Given instruction: Each line that holds the string "scene" counts once; say how many such lines there are and add nothing.

--------------------------------

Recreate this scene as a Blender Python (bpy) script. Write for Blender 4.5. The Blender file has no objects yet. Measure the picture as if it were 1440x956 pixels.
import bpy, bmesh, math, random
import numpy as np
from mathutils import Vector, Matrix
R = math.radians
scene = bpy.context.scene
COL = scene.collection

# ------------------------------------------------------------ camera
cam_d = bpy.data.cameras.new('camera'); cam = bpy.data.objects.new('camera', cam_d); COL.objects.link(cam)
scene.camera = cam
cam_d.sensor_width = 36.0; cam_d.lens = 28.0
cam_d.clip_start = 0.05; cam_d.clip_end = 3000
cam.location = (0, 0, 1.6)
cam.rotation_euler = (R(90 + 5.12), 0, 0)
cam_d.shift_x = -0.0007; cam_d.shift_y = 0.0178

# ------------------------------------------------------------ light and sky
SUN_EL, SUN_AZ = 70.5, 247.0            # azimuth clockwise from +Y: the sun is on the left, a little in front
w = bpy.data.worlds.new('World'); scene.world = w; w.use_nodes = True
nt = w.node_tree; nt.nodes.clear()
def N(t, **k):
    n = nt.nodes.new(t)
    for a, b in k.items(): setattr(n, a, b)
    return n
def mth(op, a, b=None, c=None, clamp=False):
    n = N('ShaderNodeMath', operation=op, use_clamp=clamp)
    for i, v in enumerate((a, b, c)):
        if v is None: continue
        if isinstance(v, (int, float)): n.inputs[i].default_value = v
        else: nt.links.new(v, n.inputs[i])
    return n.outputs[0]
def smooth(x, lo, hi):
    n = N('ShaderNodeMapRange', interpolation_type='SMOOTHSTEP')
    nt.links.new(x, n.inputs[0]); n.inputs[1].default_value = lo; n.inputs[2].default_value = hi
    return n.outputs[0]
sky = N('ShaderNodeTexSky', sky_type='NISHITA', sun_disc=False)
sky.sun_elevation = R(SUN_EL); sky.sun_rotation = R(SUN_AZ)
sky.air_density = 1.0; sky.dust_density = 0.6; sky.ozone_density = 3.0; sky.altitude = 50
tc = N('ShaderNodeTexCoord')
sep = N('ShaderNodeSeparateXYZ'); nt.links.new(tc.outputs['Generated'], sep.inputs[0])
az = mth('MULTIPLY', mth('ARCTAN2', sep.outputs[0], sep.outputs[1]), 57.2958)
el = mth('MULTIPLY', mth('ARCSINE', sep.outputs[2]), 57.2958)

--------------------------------

Full output: 5